Abstract

In his edition of the Vie de Rancé, M. Fernand Letessier traces the composition of the work but does not touch upon the pressures that were brought to bear upon Chateaubriand as he wrote it. However, several letters that passed between Chateaubriand and Abbé Joseph Hercelin in late summer, 1843, and which were published by M. Letessier in the Revue d'histoire littéraire in 1938 have led me to believe that pressure was exerted. Head of the entire network of Trappist monasteries, Abbé Hercelin presided over his order from the remote, wooded cloisters of the Trappists' mother house, Notre Dame de la Trappe, in the Perche country of northern France, where the Breton marshes become Normandy. Chateaubriand had been scheduled to visit the establishment in June, 1843, but had had to postpone doing so because of ill health. When the visit did take place two months later, he talked with Hercelin about a book on which he was then at work. It was to deal with the Trappist monasteries' patriarch, Armand Jean Le Bouthillier de Rancé.
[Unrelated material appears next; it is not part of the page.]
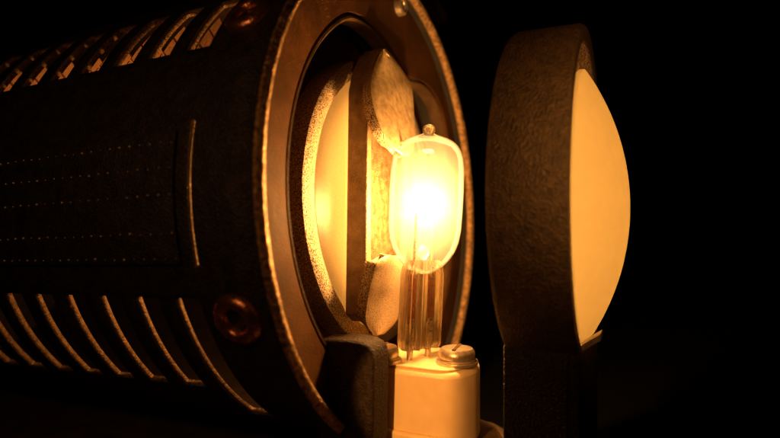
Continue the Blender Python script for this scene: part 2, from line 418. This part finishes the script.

Little more than a week had elapsed since Chateaubriand's departure when Hercelin observed in a letter to his venerable guest that “Cette religion sainte, continuée dans les bois, n'est pas connue des hommes de l'époque, mais elle va leur apparaître belle et amie de l'humanité, quand votre plume, aussi éloquente que catholique, aura écrit l'histoire de l'illustre réformateur dont vous avez vu le tombeau.” He went on to predict that because of the persuasive “unction” of his words, Chateaubriand would realize with his book a marvelous alliance between “the children of the world” and the “peaceable inhabitants of the cloisters.”